2.フォントの表記名の最初についてるアルファベット
これは、メーカーの区別やフォントのファイル形式を表しています。 頭に「A-OTF」「A P-OTF」がついていたら、「モリサワのフォントなんだな~」と思ってください!
AP版はペアカーニング情報を搭載している他、一部グリフのデザイン調整を行っています。
そのため、「A-OTF」と「A P-OTF」は、後に続くフォントの名前が同じだとしても、異なるフォントとしての扱いとなり互換性がないのでご注意ください!(例えば……「A-OTF UD新ゴ Pr6N」と「A P-OTF UD新ゴ Pr6N」など)
書体の各仕様について、もっと詳しく知りたい方は以下をご覧ください。
ちなみに……
「A-OTF」などの後に「UD」と書いてあるフォントは、ユニバーサルデザインに配慮したデザインであるUDフォントを表しています。フォントを探すときに「UDに配慮されているフォントを使用したいかどうか」というところでも絞り込むことができますね!
3.フォントの名前の後:文字セット
フォントの名前の後に付いているアルファベット達は、文字セットを表しています。
文字セットとはフォントが持っている(収録している)文字数を表しています。フォントの名前が同じものでも、文字セットが異なる場合があるのでご注意ください!
書籍の本文など様々な漢字を使用するときは、なるべく収録文字数が多い文字セットのフォントを選択することをオススメします!
対応言語の広い欧文書体では「PE」等の文字セットで表記しています。詳しく知りたい方は以下をご覧ください。
4.文字セットの後に付いているアルファベット
■Nフォント
文字セットの後に「N」がついているフォントは「Nフォント」「N付フォント」と呼ばれています。(例えば……「A-OTF リュウミン Pr6N」「A P-OTF 剣閃 StdN B」など)
Nフォントとそうでないフォントは、キーボードなどで文字入力した時点で最初に表示される字形が異なります。
パソコンの画面表示の進化などの兼ね合いもあり、時代によって基本となる字形が異なっておりました。

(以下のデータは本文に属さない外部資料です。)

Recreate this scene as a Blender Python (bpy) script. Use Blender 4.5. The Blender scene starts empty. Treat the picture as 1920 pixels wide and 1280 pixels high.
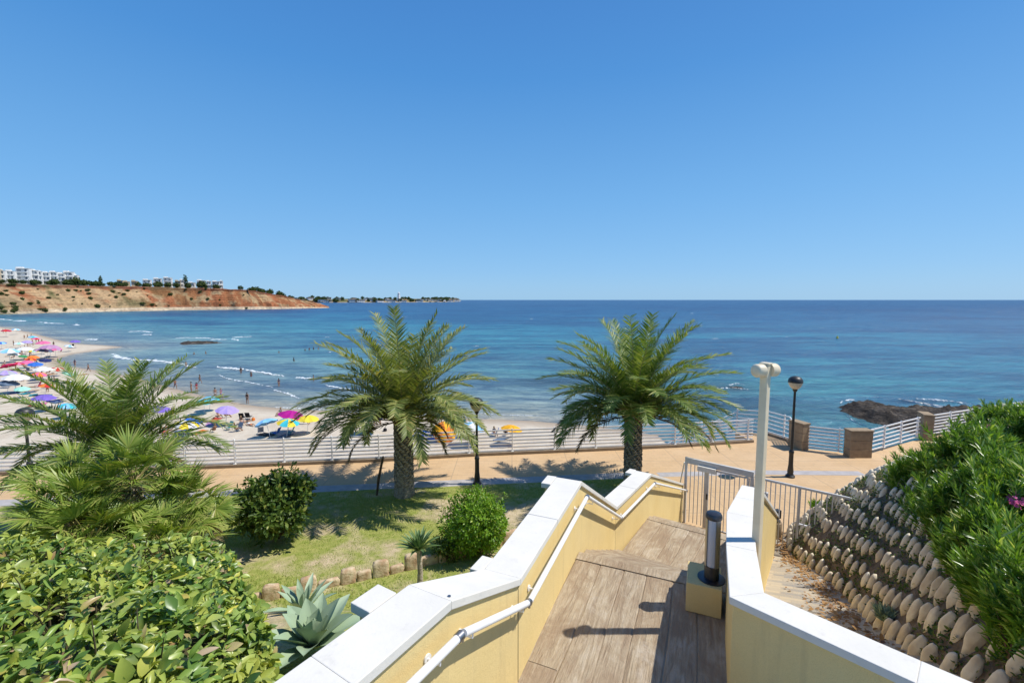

基本となる字形はJISで定められており、「JIS90」と「JIS2004」のどちらの字形を最初の文字入力時に採用するかを「フォント名のNの有無」で区別ができるということです!
ちなみに……
2019年10月24日以降にリリースしたAP版の新書体のうち、ProN, Pr5N, Pr6Nは縦組み用と横組み用の令和合字(㋿)を収録しています。そのため、各文字セットにおいて上記表より2つ文字数が多くなります。また、StdNでは、横組みの合字を収録しているため1つ文字数が多くなります。
■ウエイト
末尾に付いているアルファベット(「L」「H」など)はウエイトを表しています。
ウエイトの表記は下記のようなものがあります。
L→Light R→Regular M→Medium B→Bold EB→Extra Bold H→Heavy EH→Extra Heavy U→Ultra
W1~9→大きい数字のものほど太いウエイト
ちなみに……
ウエイトを段階的に変えて作られた書体のグループを「ファミリー」と言います。「黎ミン」というフォントは2012年に世界で最も文字数の多い書体ファミリー(ファミリー合計783972文字!)に認定されています!
ファミリーが豊富な書体は、見出しや本文など要素ごとにウエイトを微調整できるので便利ですよね~。
Adobe製品の文字パネルでは「Pr6」「UD」など入力するとフォントを絞り込めるので、今回の内容が皆様のフォント選びの一助となれば幸いです!
文字パネルでは任意のフォントをお気に入りとして登録しておくこともできるので、フォントを探すときの手間を少しでも短縮して制作時間を確保していきましょう~!